Task to complete →
Transcribe the whole listing below without changing a word, but leave out every image.

Information supplied →

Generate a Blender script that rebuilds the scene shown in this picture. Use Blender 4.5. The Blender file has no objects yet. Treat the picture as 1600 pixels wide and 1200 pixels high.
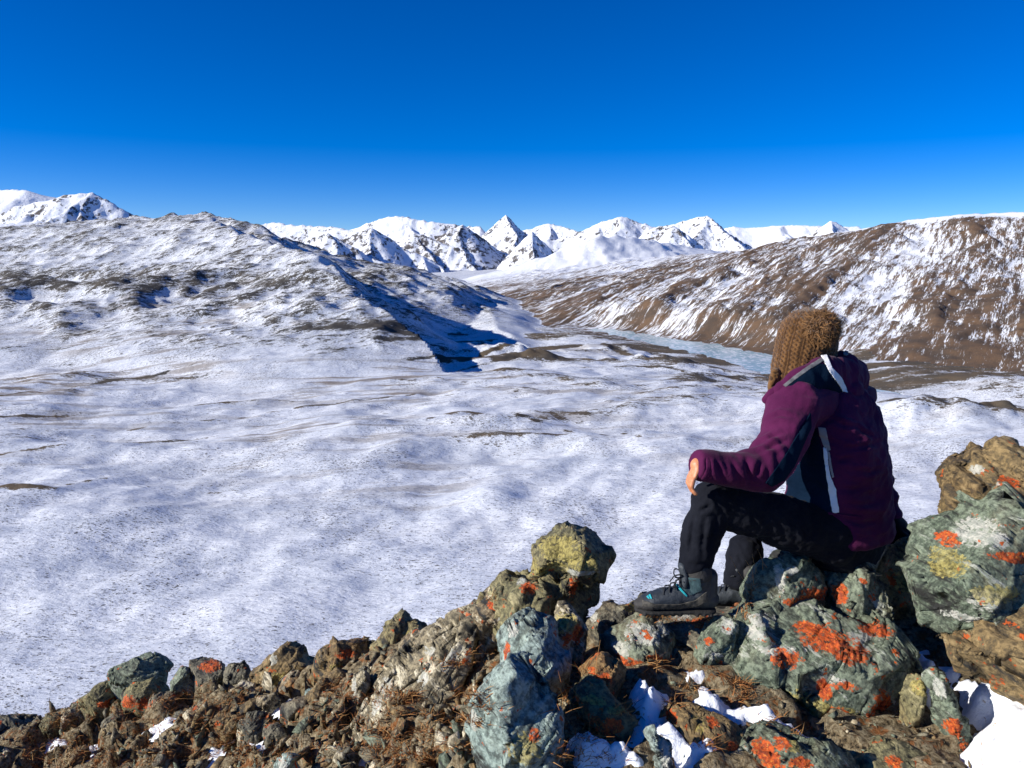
import bpy, bmesh, math, random
import numpy as np
from mathutils import Vector, Matrix, Quaternion
from mathutils.bvhtree import BVHTree

random.seed(7)
rng = np.random.default_rng(11)
R = math.radians
scene = bpy.context.scene
COL = scene.collection

# ------------------------------------------------------------------ camera
F = 1232.0                       # focal length in pixels of the 1600 x 1200 photograph
PITCH = math.atan(200 / F)       # the horizon lies 200 px above the centre
cam_data = bpy.data.cameras.new('camera')
cam_data.sensor_width = 36.0
cam_data.lens = 36.0 * F / 1600.0
cam_data.clip_start = 0.1
cam_data.clip_end = 80000
cam = bpy.data.objects.new('camera', cam_data)
COL.objects.link(cam)
cam.location = (0, 0, 0)
cam.rotation_euler = (math.pi / 2 - PITCH, 0, 0)
scene.camera = cam

# ------------------------------------------------------------------ light
SUN_TO = Vector((-0.965, -0.26, 0)).normalized()      # horizontal direction towards the sun
SUN_EL = R(24)
sun_vec = Vector((SUN_TO.x * math.cos(SUN_EL), SUN_TO.y * math.cos(SUN_EL), math.sin(SUN_EL)))
w = bpy.data.worlds.new('World'); scene.world = w; w.use_nodes = True
wn = w.node_tree.nodes; wl = w.node_tree.links
bg = wn['Background']
sky = wn.new('ShaderNodeTexSky'); sky.sky_type = 'NISHITA'; sky.sun_disc = False
sky.sun_elevation = SUN_EL
sky.sun_rotation = math.atan2(SUN_TO.x, SUN_TO.y)
sky.altitude = 3200; sky.air_density = 0.85; sky.dust_density = 0.6; sky.ozone_density = 5.0
hsv = wn.new('ShaderNodeHueSaturation'); hsv.inputs['Saturation'].default_value = 1.33; hsv.inputs['Hue'].default_value = .514
wl.new(sky.outputs[0], hsv.inputs['Color']); wl.new(hsv.outputs[0], bg.inputs['Color'])
bg.inputs['Strength'].default_value = 0.10
sl = bpy.data.lights.new('sun', 'SUN'); sl.energy = 5.0; sl.angle = R(0.53); sl.color = (1.0, 0.955, 0.88)
sun = bpy.data.objects.new('sun', sl); COL.objects.link(sun)
sun.rotation_euler = (-sun_vec).to_track_quat('-Z', 'Y').to_euler()
vs = scene.view_settings
vs.view_transform = 'Standard'; vs.look = 'None'; vs.exposure = 0.52; vs.gamma = 1.0; vs.use_curve_mapping = False

# ------------------------------------------------------------------ helpers
CP, SP = math.cos(PITCH), math.sin(PITCH)
def ray(u, v):
    a, b = (u - 800) / F, (600 - v) / F
    return Vector((a, CP + SP * b, -SP + CP * b))
def P(u, v, y):                  # the point at forward distance y seen at photo position (u, v)
    r = ray(u, v)
    return r * (y / r.y)
def proj(p):
    p = np.asarray(p, float)
    x, y, z = p[..., 0], p[..., 1], p[..., 2]
    d = y * CP - z * SP
    up = y * SP + z * CP
    return 800 + F * x / d, 600 - F * up / d

_perm = np.random.default_rng(3).permutation(4096).astype(np.int64)
_g3 = np.random.default_rng(4).normal(size=(4096, 3)); _g3 /= np.linalg.norm(_g3, axis=1)[:, None]
def pn(p):                       # gradient noise, p (N,3) -> about -1..1
    p = np.asarray(p, float)
    i = np.floor(p).astype(np.int64); f = p - i
    u = f * f * f * (f * (f * 6 - 15) + 10)
    out = 0
    for dx in (0, 1):
        for dy in (0, 1):
            for dz in (0, 1):
                h = _perm[(_perm[(_perm[(i[:, 0] + dx) & 4095] + i[:, 1] + dy) & 4095] + i[:, 2] + dz) & 4095]
                g = _g3[h]
                d = g[:, 0] * (f[:, 0] - dx) + g[:, 1] * (f[:, 1] - dy) + g[:, 2] * (f[:, 2] - dz)
                wgt = (u[:, 0] if dx else 1 - u[:, 0]) * (u[:, 1] if dy else 1 - u[:, 1]) * (u[:, 2] if dz else 1 - u[:, 2])
                out = out + d * wgt
    return out * 1.6
def fbm(p, oct=4, gain=.5, lac=2.03):
    p = np.asarray(p, float); a = 1; s = 0
    for k in range(oct):
        s = s + a * pn(p + 17.3 * k); p = p * lac; a *= gain
    return s
def ridged(p, oct=4, gain=.5, lac=2.03):
    p = np.asarray(p, float); a = 1; s = 0
    for k in range(oct):
        s = s + a * (1 - 2 * np.abs(pn(p + 9.1 * k))); p = p * lac; a *= gain
    return s
def sstep(a, b, x):
    t = np.clip((x - a) / (b - a), 0, 1); return t * t * (3 - 2 * t)
def c3(x, y, z=0.0):
    x = np.asarray(x, float); y = np.asarray(y, float)
    return np.stack([x.ravel(), y.ravel(), np.full(x.size, z)], 1)

def mesh_np(name, co, faces, mat=None, smooth=True, parent=None):
    me = bpy.data.meshes.new(name)
    co = np.ascontiguousarray(co, dtype=np.float32); faces = np.ascontiguousarray(faces, dtype=np.int32)
    n, k = faces.shape
    me.vertices.add(len(co)); me.vertices.foreach_set('co', co.ravel())
    me.loops.add(n * k); me.loops.foreach_set('vertex_index', faces.ravel())
    me.polygons.add(n); me.polygons.foreach_set('loop_start', np.arange(0, n * k, k, dtype=np.int32))
    me.update(calc_edges=True); me.validate()
    if smooth: me.polygons.foreach_set('use_smooth', np.ones(len(me.polygons), dtype=bool))
    o = bpy.data.objects.new(name, me); COL.objects.link(o)
    if mat: me.materials.append(mat)
    if parent: o.parent = parent
    return o
def attr(o, name, vals):
    a = o.data.attributes.new(name, 'FLOAT', 'POINT')
    a.data.foreach_set('value', np.ascontiguousarray(vals, dtype=np.float32))
def tag(o, label=None, cat=None, group=None, kind=None):
    if label: o['label'] = label
    if cat: o['category'] = cat
    if group: o['group'] = group
    if kind: o['kind'] = kind
    return o
def grid_faces(n, m):            # n rows, m columns
    i = np.arange(n * m).reshape(n, m)
    return np.stack([i[:-1, :-1], i[:-1, 1:], i[1:, 1:], i[1:, :-1]], -1).reshape(-1, 4)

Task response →
Generate a Blender script that rebuilds the scene shown in this picture. Use Blender 4.5. The Blender file has no objects yet. Treat the picture as 1600 pixels wide and 1200 pixels high.
import bpy, bmesh, math, random
import numpy as np
from mathutils import Vector, Matrix, Quaternion
from mathutils.bvhtree import BVHTree

random.seed(7)
rng = np.random.default_rng(11)
R = math.radians
scene = bpy.context.scene
COL = scene.collection

# ------------------------------------------------------------------ camera
F = 1232.0                       # focal length in pixels of the 1600 x 1200 photograph
PITCH = math.atan(200 / F)       # the horizon lies 200 px above the centre
cam_data = bpy.data.cameras.new('camera')
cam_data.sensor_width = 36.0
cam_data.lens = 36.0 * F / 1600.0
cam_data.clip_start = 0.1
cam_data.clip_end = 80000
cam = bpy.data.objects.new('camera', cam_data)
COL.objects.link(cam)
cam.location = (0, 0, 0)
cam.rotation_euler = (math.pi / 2 - PITCH, 0, 0)
scene.camera = cam

# ------------------------------------------------------------------ light
SUN_TO = Vector((-0.965, -0.26, 0)).normalized()      # horizontal direction towards the sun
SUN_EL = R(24)
sun_vec = Vector((SUN_TO.x * math.cos(SUN_EL), SUN_TO.y * math.cos(SUN_EL), math.sin(SUN_EL)))
w = bpy.data.worlds.new('World'); scene.world = w; w.use_nodes = True
wn = w.node_tree.nodes; wl = w.node_tree.links
bg = wn['Background']
sky = wn.new('ShaderNodeTexSky'); sky.sky_type = 'NISHITA'; sky.sun_disc = False
sky.sun_elevation = SUN_EL
sky.sun_rotation = math.atan2(SUN_TO.x, SUN_TO.y)
sky.altitude = 3200; sky.air_density = 0.85; sky.dust_density = 0.6; sky.ozone_density = 5.0
hsv = wn.new('ShaderNodeHueSaturation'); hsv.inputs['Saturation'].default_value = 1.33; hsv.inputs['Hue'].default_value = .514
wl.new(sky.outputs[0], hsv.inputs['Color']); wl.new(hsv.outputs[0], bg.inputs['Color'])
bg.inputs['Strength'].default_value = 0.10
sl = bpy.data.lights.new('sun', 'SUN'); sl.energy = 5.0; sl.angle = R(0.53); sl.color = (1.0, 0.955, 0.88)
sun = bpy.data.objects.new('sun', sl); COL.objects.link(sun)
sun.rotation_euler = (-sun_vec).to_track_quat('-Z', 'Y').to_euler()
vs = scene.view_settings
vs.view_transform = 'Standard'; vs.look = 'None'; vs.exposure = 0.52; vs.gamma = 1.0; vs.use_curve_mapping = False

# ------------------------------------------------------------------ helpers
CP, SP = math.cos(PITCH), math.sin(PITCH)
def ray(u, v):
    a, b = (u - 800) / F, (600 - v) / F
    return Vector((a, CP + SP * b, -SP + CP * b))
def P(u, v, y):                  # the point at forward distance y seen at photo position (u, v)
    r = ray(u, v)
    return r * (y / r.y)
def proj(p):
    p = np.asarray(p, float)
    x, y, z = p[..., 0], p[..., 1], p[..., 2]
    d = y * CP - z * SP
    up = y * SP + z * CP
    return 800 + F * x / d, 600 - F * up / d

_perm = np.random.default_rng(3).permutation(4096).astype(np.int64)
_g3 = np.random.default_rng(4).normal(size=(4096, 3)); _g3 /= np.linalg.norm(_g3, axis=1)[:, None]
def pn(p):                       # gradient noise, p (N,3) -> about -1..1
    p = np.asarray(p, float)
    i = np.floor(p).astype(np.int64); f = p - i
    u = f * f * f * (f * (f * 6 - 15) + 10)
    out = 0
    for dx in (0, 1):
        for dy in (0, 1):
            for dz in (0, 1):
                h = _perm[(_perm[(_perm[(i[:, 0] + dx) & 4095] + i[:, 1] + dy) & 4095] + i[:, 2] + dz) & 4095]
                g = _g3[h]
                d = g[:, 0] * (f[:, 0] - dx) + g[:, 1] * (f[:, 1] - dy) + g[:, 2] * (f[:, 2] - dz)
                wgt = (u[:, 0] if dx else 1 - u[:, 0]) * (u[:, 1] if dy else 1 - u[:, 1]) * (u[:, 2] if dz else 1 - u[:, 2])
                out = out + d * wgt
    return out * 1.6
def fbm(p, oct=4, gain=.5, lac=2.03):
    p = np.asarray(p, float); a = 1; s = 0
    for k in range(oct):
        s = s + a * pn(p + 17.3 * k); p = p * lac; a *= gain
    return s
def ridged(p, oct=4, gain=.5, lac=2.03):
    p = np.asarray(p, float); a = 1; s = 0
    for k in range(oct):
        s = s + a * (1 - 2 * np.abs(pn(p + 9.1 * k))); p = p * lac; a *= gain
    return s
def sstep(a, b, x):
    t = np.clip((x - a) / (b - a), 0, 1); return t * t * (3 - 2 * t)
def c3(x, y, z=0.0):
    x = np.asarray(x, float); y = np.asarray(y, float)
    return np.stack([x.ravel(), y.ravel(), np.full(x.size, z)], 1)

def mesh_np(name, co, faces, mat=None, smooth=True, parent=None):
    me = bpy.data.meshes.new(name)
    co = np.ascontiguousarray(co, dtype=np.float32); faces = np.ascontiguousarray(faces, dtype=np.int32)
    n, k = faces.shape
    me.vertices.add(len(co)); me.vertices.foreach_set('co', co.ravel())
    me.loops.add(n * k); me.loops.foreach_set('vertex_index', faces.ravel())
    me.polygons.add(n); me.polygons.foreach_set('loop_start', np.arange(0, n * k, k, dtype=np.int32))
    me.update(calc_edges=True); me.validate()
    if smooth: me.polygons.foreach_set('use_smooth', np.ones(len(me.polygons), dtype=bool))
    o = bpy.data.objects.new(name, me); COL.objects.link(o)
    if mat: me.materials.append(mat)
    if parent: o.parent = parent
    return o
def attr(o, name, vals):
    a = o.data.attributes.new(name, 'FLOAT', 'POINT')
    a.data.foreach_set('value', np.ascontiguousarray(vals, dtype=np.float32))
def tag(o, label=None, cat=None, group=None, kind=None):
    if label: o['label'] = label
    if cat: o['category'] = cat
    if group: o['group'] = group
    if kind: o['kind'] = kind
    return o
def grid_faces(n, m):            # n rows, m columns
    i = np.arange(n * m).reshape(n, m)
    return np.stack([i[:-1, :-1], i[:-1, 1:], i[1:, 1:], i[1:, :-1]], -1).reshape(-1, 4)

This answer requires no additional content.